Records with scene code
● ● ● ●
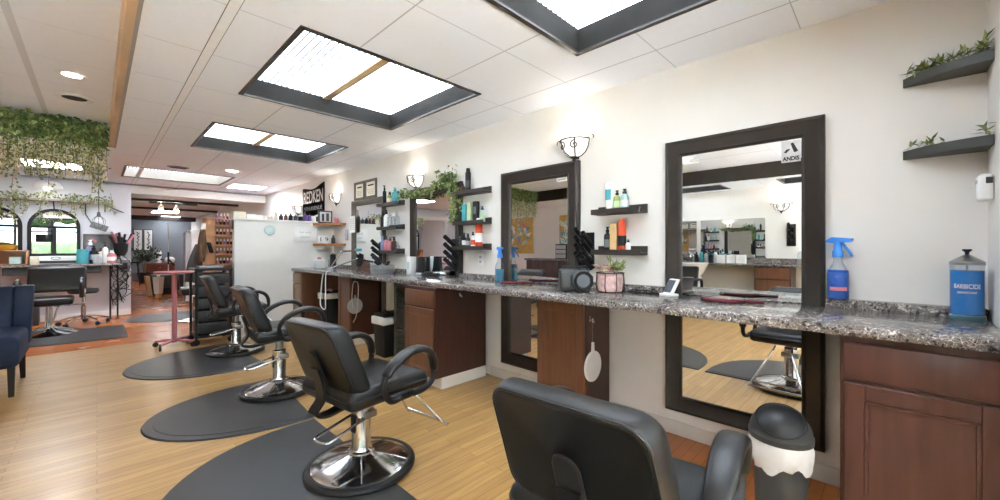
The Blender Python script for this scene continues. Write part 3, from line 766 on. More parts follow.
def spray(x, y, z, h, r, label, liq, fill, liqm, trig):
    t = thing('spray_bottle', label, 'spray bottle', (x, y, z), 'trigger spray bottles'); k = h/.345
    b = MB(); b.lathe([(r*.95, 0), (r, .006), (r, .135*k), (r*.8, .165*k), (r*.5, .19*k), (r*.42, .205*k), (r*.42, .225*k)], CLEAR, (x, y, z), 22); b.build('body', t)
    b = MB(); b.lathe([(.001, .004), (r*.93, .004), (r*.95, .01), (r*.95, fill), (.001, fill)], liqm, (x, y, z), 22); b.build('liquid', t)
    b = MB(); zz = z+.222*k
    b.lathe([(r*.52, 0), (r*.52, .03*k), (r*.38, .04*k), (r*.38, .085*k)], trig, (x, y, zz), 16)
    d = Vector((-.35, -.94, 0)); w = Vector((d.y, -d.x, 0))
    Mh = Matrix((d, -w, Vector((0, 0, 1)))).transposed().to_4x4(); Mh.translation = (x, y, zz)
    b.prism([(-.035*k, .0), (.05*k, .004), (.062*k, .012), (.062*k, .022), (-.025*k, .03), (-.042*k, .018)], -.012, .012, trig, Mh @ Matrix.Translation((0, 0, .075*k)) @ Matrix.Rotation(R(90), 4, 'X'), 0)
    b.build('spray_head', t)
    b = MB(); P = [Mh @ Vector(p) for p in ((.02*k, 0, .075*k), (.035*k, 0, .05*k), (.05*k, 0, .03*k), (.062*k, 0, .005*k))]
    b.tube(P, .006, trig, 8); b.build('trigger', t)
    b = MB(); P = [Mh @ Vector(p) for p in ((-.035*k, 0, .088*k), (-.055*k, 0, .086*k))]; b.tube(P, .007, trig, 8); b.build('nozzle', t)
    return t
t = spray(2.595, .176, CT+.043, .325, .043, 'clear spray bottle of deep blue liquid with a blue trigger beside the near mirror', 0, .145, BLUED, BLUE)
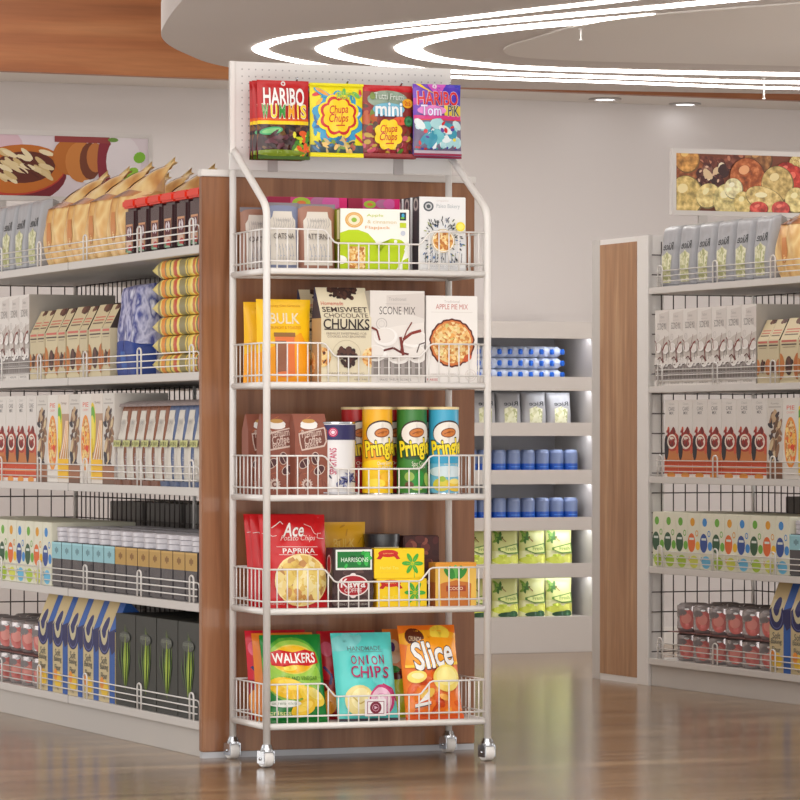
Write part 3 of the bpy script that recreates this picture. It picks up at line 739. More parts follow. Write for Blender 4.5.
● ● ● ●
* _Directions_: Note each line of the entries that has "parts" in it, and copy those lines.

* _Answer below_:
The Blender Python script for this scene continues. Write part 3, from line 766 on. More parts follow.
Write part 3 of the bpy script that recreates this picture. It picks up at line 739. More parts follow. Write for Blender 4.5.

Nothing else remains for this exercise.